His aides said that $1 million of the $3,052,283 in his campaign coffers on Jan. 1 was contributed by firms with city contracts. The Sun-Times reported a year ago the mayor received $108,575 from Hired Truck firms since 1996.

All of that money would be off-limits, but his campaign aides could not say how much of his fund-raising would be affected.

"It would be hard for us to determine how much this would mean," said Pat Kilroe, Daley's campaign treasurer. "It probably would be significant."

But no one expects it to cripple Daley's ability to raise money. During his 2003 campaign, Daley raised $1.7 million in just six weeks, bringing his total to at least $4.2 million. He went on to wallop three little-known challengers with 79 percent of the vote.

HOW WILL IT WORK?

City contractors are out. So are husbands and wives, but employees aren't.
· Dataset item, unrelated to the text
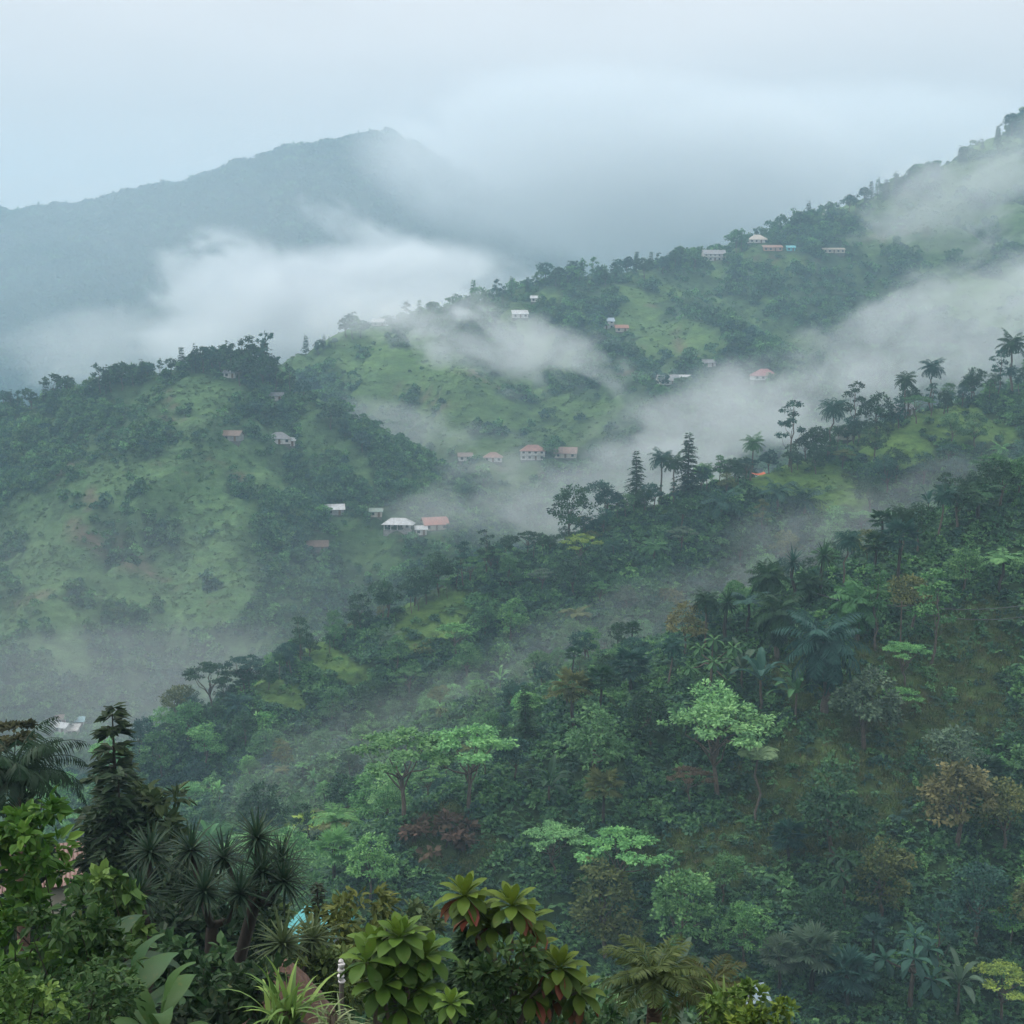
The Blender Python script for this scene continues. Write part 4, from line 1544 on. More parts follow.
house(533, 460, 27, 'large two-storey white house with red roof and balcony in the middle valley', (0.25, 0.11, 0.085), WHITE, 'hip', 2, -0.05, 'far_ridge', 0.6)
house(566, 458, 24, 'faded pinkish house fading into mist right of the two-storey house', (0.24, 0.16, 0.13), CREAM, 'gable', 1, -0.1, 'far_ridge')
house(520, 318, 17, 'long white house just below the far crest', R_PALE, WHITE, 'shed', 1, 0.1, 'far_ridge')
house(536, 302, 11, 'tiny white house up at the trees of the far crest', R_PALE, WHITE, 'gable', 1, 0.0, 'far_ridge')
house(436, 305, 15, 'white house in the mist on the left part of the far crest', R_GREY, WHITE, 'gable', 1, 0.2, 'far_ridge')
house(379, 318, 15, 'pale house farthest left on the far crest', R_PALE, WHITE, 'gable', 1, 0.0, 'far_ridge')
house(606, 329, 17, 'two-storey white house with bluish roof on the far grassy slope', R_BLUE, WHITE, 'gable', 2, 0.1, 'far_ridge', 0.6)
house(622, 332, 14, 'low orange-roofed annex right of the bluish-roofed house', (0.32, 0.14, 0.09), CREAM, 'shed', 1, 0.0, 'far_ridge')
house(668, 385, 24, 'whitish house with grey sheet roof on the misty slope', R_GREY, WHITE, 'gable', 1, 0.3, 'far_ridge')
house(684, 383, 16, 'narrow white house right of the grey sheet-roofed house', R_PALE, WHITE, 'gable', 1, -0.2, 'far_ridge')
house(709, 367, 14, 'small white house alone above the misty cluster', R_GREY, WHITE, 'gable', 1, 0.1, 'far_ridge')
house(765, 380, 27, 'white house with deep red roof beside the thick mist bank', (0.27, 0.08, 0.085), WHITE, 'hip', 1, 0.1, 'far_ridge')
house(714, 253, 25, 'two-storey white house with grey roof at the left end of the high hamlet', R_GREY, WHITE, 'gable', 2, 0.15, 'far_ridge', 0.5)
house(758, 243, 21, 'white house with cream hip roof in the middle of the high hamlet', CREAM, WHITE, 'hip', 1, 0.1, 'far_ridge')
house(773, 251, 21, 'long salmon-walled house below the cream hip roof', (0.30, 0.17, 0.13), (0.42, 0.27, 0.21), 'shed', 1, 0.0, 'far_ridge', 0.4)
house(791, 251, 9, 'tiny turquoise hut at the right of the salmon house', (0.10, 0.42, 0.48), (0.12, 0.45, 0.52), 'gable', 1, 0.0, 'far_ridge')
house(832, 216, 17, 'white house with flat roof highest on the far crest', R_PALE, WHITE, 'shed', 1, 0.1, 'far_ridge')
house(820, 213, 11, 'small blue grey house beside the highest white house', R_BLUE, GREYW, 'gable', 1, -0.1, 'far_ridge')
house(834, 253, 24, 'low long whitish shed on the slope right of the turquoise hut', CREAM, CREAM, 'shed', 1, 0.0, 'far_ridge', 0.25)
house(851, 434, 30, 'white crest house with grey roof seen between the palms and umbrella trees', R_GREY, WHITE, 'hip', 1, 0.1, 'middle_ridge', 0.6)
house(904, 400, 18, 'pale house half hidden between palms on the upper crest', R_PALE, WHITE, 'gable', 1, 0.2, 'middle_ridge')
for i, (x, y, w, lb, rf, st) in enumerate([(62, 734, 15, 'white house in the middle of the valley-bottom hamlet', R_PALE, 'gable'), (50, 730, 11, 'small grey-roofed house at the left of the valley-bottom hamlet', R_GREY, 'gable'),
                                     (72, 737, 11, 'low white house at the right of the valley-bottom hamlet', WHITE, 'shed'), (79, 728, 8, 'tiny bluish-roofed house at the top right of the valley-bottom hamlet', (0.2, 0.4, 0.45), 'gable'),
                                     (60, 726, 9, 'tiny house with brownish roof behind the valley-bottom hamlet', R_BROWN, 'gable')]):
    house(x, y, w, lb, rf, WHITE, st, 1, 0.2 * i - 0.4, 'left_hill', group='valley-bottom hamlet')

# orange tarpaulin stretched on poles on the middle crest
p = spot(758, 474, 'middle_ridge')
o = empty('tarpaulin_shelter', p, 0.1, 'orange tarpaulin stretched low on poles beside the lone crest palm', 'tarpaulin')
mb = MB()
V = np.array([[(-1.9 + 3.8 * i / 6, -1.0 + 2.0 * j / 3, 1.3 - 0.45 * math.sin(math.pi * i / 6) + 0.25 * j / 3) for i in range(7)] for j in range(4)]).reshape(-1, 3)
mb.add(V, [(j * 7 + i, j * 7 + i + 1, j * 7 + i + 8, j * 7 + i + 7) for j in range(3) for i in range(6)], 0.5)
piece('sheet', mb, M_WALL, (0.55, 0.13, 0.05), o)
for x in (-1.88, 1.88):
    for y, zt in ((-0.98, 1.32), (0.98, 1.56)):
        b = MB()
        b.tube([(x, y, -0.6), (x, y, zt)], [0.05, 0.05], 6)
        piece('pole', b, M_WOODW, (0.12, 0.09, 0.06), o)
HERO_XY.append((p[0], p[1] - 2, 4, 1))

# power cables over the near hillside
pp = spot(900, 652, 'near_hillside')
o = empty('utility_pole', pp, 0.3, 'thin wooden utility pole among the trees above the clearing', 'utility pole')
b = MB()
b.tube([(0, 0, -1), (0, 0, 7.4)], [0.13, 0.09], 8)
piece('pole_shaft', b, M_WOODW, (0.14, 0.11, 0.08), o)
piece('crossarm', boxes([((-0.9, -0.06, 6.6), (0.9, 0.06, 6.75))]), M_WOODW, (0.13, 0.1, 0.07), o)
top = np.array([pp[0], pp[1], pp[2] + 6.85])
M_CABLE, _nt = new_mat('grey_cable')
_b = nd(_nt, 'ShaderNodeBsdfPrincipled')
_b.inputs['Base Color'].default_value = (0.06, 0.062, 0.065, 1)
_nt.links.new(_b.outputs[0], nd(_nt, 'ShaderNodeOutputMaterial').inputs['Surface'])


def cable(a, c, sag, label):
    t = np.linspace(0, 1, 24)[:, None]
    P = np.asarray(a) * (1 - t) + np.asarray(c) * t - np.array([0, 0, 1.0]) * sag * (4 * t * (1 - t))
    b = MB()
    b.tube(P, np.full(24, 0.055), 5)
    o_ = bpy.data.objects.new('power_cable', b.mesh('power_cable', [M_CABLE], True))
    tag(link(o_), label, 'cable', 'power cables over the near hillside')


cable(top + (0.8, 0, 0), at(1090, 590, 206), 1.6, 'upper grey power cable running from the pole to the right edge')
cable(top + (0.2, 0, -0.6), at(1090, 600, 204), 2.2, 'lower grey power cable sagging to the right edge')
cable(top + (-0.8, 0, 0), at(800, 586, 206), 1.0, 'grey power cable running left from the pole to the crest palms')

# ------------------------------------------------------------------ where things stand
def hero(key, px, py, hpx, colour, hill, label, v=None, group=None, landmark=None, rz=None, sink=0.15, keep=None, cat=None, sz=None):
    p = spot(px, py, hill)
    k = KIND[key]
    if v is None:
        v = random.randrange(len(k['meshes']))
    if hill == 'middle_ridge' and label and px > 610 and key in ('palm', 'conifer', 'open') and py < 520:
        hpx *= 1.2
    dist = p[1] * CP - p[2] * SP
    s = hpx * dist / F_PX / k['size'][v % len(k['size'])][0]
    o = plant(key, p[0], p[1], p[2], s, colour, v, rz, label, group, landmark=landmark, sink=sink, cat=cat, sz=sz)
    r_ = k['size'][v % len(k['size'])][1] * s
    HERO_XY.append((p[0], p[1], keep if keep is not None else 0.75 * r_))
    if hill == 'near_hillside':          # keep the view of it clear of the filling trees
        n_ = math.hypot(p[0], p[1])
        for q in (0.9, 1.7):
            HERO_XY.append((p[0] - p[0] / n_ * r_ * q, p[1] - p[1] / n_ * r_ * q, 0.6 * r_))
    return o


# ---------------- the near hillside: trees one can tell apart
N_ = 'near_hillside'
hero('umbrella', 470, 812, 92, PALE, N_, 'wide flat-topped pale green tree with forked trunk, lower left of the near hillside', 0, landmark='the wide flat-topped tree', rz=0.4)
hero('umbrella', 405, 822, 96, FRESH, N_, 'layered light green tree leaning out beside the wide flat-topped tree', 1, rz=1.2)
hero('umbrella', 720, 800, 100, PALE, N_, 'pale green dome of large leaves beside the slender papaya-like tree', 2, landmark='the pale green dome tree', keep=4.5, rz=2)
hero('umbrella', 620, 906, 82, PALE, N_, 'light green layered crown spreading over a dark draped tree', 0, landmark='the layered crown', rz=3)
hero('drape', 606, 962, 112, OLIVE, N_, 'dark draped tree hung with long leaves under the light green layered crown', 1)
hero('papaya', 757, 822, 82, (0.15, 0.24, 0.12), N_, 'slender papaya-like tree with thin bare stem and small drooping top', 0, landmark='the slender papaya-like tree', cat='papaya tree', keep=2)
hero('round', 952, 850, 100, RUST, N_, 'yellow brown tree with dry leaves standing above the fan palms', 2, landmark='the yellow brown tree')
hero('round', 1000, 856, 84, OLIVE, N_, 'dull olive tree at the right of the yellow brown tree', 1)
hero('umbrella', 690, 806, 42, BROWN, N_, 'brown layered bush with bare flat twigs below the pale green dome tree', 1)
hero('umbrella', 905, 686, 46, FRESH, N_, 'bright feathery tree with tiered leaves above the grassy clearing', 2, landmark='the bright feathery tree')
hero('umbrella', 899, 724, 40, FRESH, N_, 'small bright feathery tree just below the larger bright feathery tree', 0)
hero('shaggy', 826, 712, 104, TEAL, N_, 'tall dark palm with shaggy crown on the left edge of the clearing', 0, landmark='the tall dark palm', keep=3)
hero('open', 874, 650, 90, MID, N_, 'tree with pale bare stems in front of the dark hollow on the hillside', 0)
hero('open', 932, 665, 100, FRESH, N_, 'airy light tree with pale forked trunk near the power cables', 1, landmark='the airy forked tree')
hero('shaggy', 856, 640, 66, MID, N_, 'feather palm with yellowish trunk below the crest', 1)
hero('shaggy', 768, 606, 50, DARK, N_, 'dark shaggy palm drooping over the crest of the near hillside', 1, landmark='the dark shaggy crest palm', keep=3)
hero('spiky', 792, 606, 66, TEAL, N_, 'dark spiky palm standing on the crest right of the shaggy palm', 0)
hero('spiky', 823, 596, 60, DARK, N_, 'dark spiky palm on the crest farther right, above the tall dark palm', 1)
hero('round', 686, 654, 56, RUST, N_, 'small dark reddish brown tree standing alone on the crest', 3, landmark='the reddish crest tree')
hero('spiky', 727, 640, 56, DARK, N_, 'dark pointed palm on the crest beside the reddish tree', 1)
hero('fan', 630, 694, 52, TEAL, N_, 'dark blue green fan palm at the edge of the near crest', 1)
hero('fan', 573, 726, 62, OLIVE, N_, 'olive fan palm with broad fingered leaves on the lower crest', 0, landmark='the olive fan palm')
hero('fan', 601, 722, 62, DARK, N_, 'taller dark fan palm beside the olive fan palm', 2)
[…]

And aldermen don't have to worry.

Mayor Daley's aides said they are still working out the details of his proposed executive order, but his comments and the existing ordinance give some idea what is in store:

*The most significant change is an outright ban on the mayor taking any contributions from any firm doing business with the city. Under the existing ordinance, anyone who has done more than $10,000 in business in any 12-month period during the previous four years is limited to contributing $1,500 a year or $3,000 in an election year.

*Daley said he would not only ban the owners of such firms from contributing, but their spouses as well. Employees of companies with city contracts would not be barred from contributing. But Daley's campaign will scrutinize donations to make sure contributors are not engaged in "bundling" -- a practice in which workers and relatives contribute en masse to circumvent the ban, said David Axelrod, Daley's political consultant.

*People without a financial interest in the city presumably could still make unlimited gifts, unless they are seeking city business or have done so in the previous six months. The order apparently would not bar contributors from seeking city business in the future.

*As an executive order, it would not apply to aldermen. That would require an ordinance from the City Council.

Owner of company linked to scandal has family ties to city

BY TIM NOVAK AND STEVE WARMBIR Staff Reporter

Michael Leyden -- the son of a Chicago fireman, the brother of a Chicago cop and the nephew of a Cook County judge -- ran a company that allegedly paid bribes to get work in Mayor Daley's Hired Truck Program, the Sun-Times has learned.

Then Leyden's firm, American Tank Inc., got paid by the city for trucks that allegedly didn't even go to work sites, records show.

As many as 50 times.

Even when Leyden's driver was on a two-week European vacation.

American Tank trucks typically got $50 an hour for an 8-hour day.

A truck driver who worked for Leyden, Tim Shrader, was charged last month with paying bribes to city Department of Transportation foreman Dennis Natale so Natale would lie that Shrader had done city work. Natale was also charged.

Leyden's firm is not named in court records, but city records show Shrader drove for Leyden and worked under Natale.

Leyden isn't identified in court records either, but state records show he owns American Tank with his wife. Prosecutors note in a court filing that the owner of the trucking firm won't be prosecuted in exchange for telling the truth.

Leyden did not return messages for comment.

American Tank was paid about $473,000 between 2001 and last February when the firm left the Hired Truck Program.

The company has done other work for the city, but it's unclear how much money the firm made.

Leyden has a number of relatives on government payrolls. His uncle, Michael Close, a Cook County judge until the mid-1990s, was once investigated but never prosecuted for allegedly fixing a murder case. Close denied the allegation.

While on the bench, Close had been accused of deriding interracial marriage, the morals of Danish people, British people for bringing black people to the United States, and Guatemalans.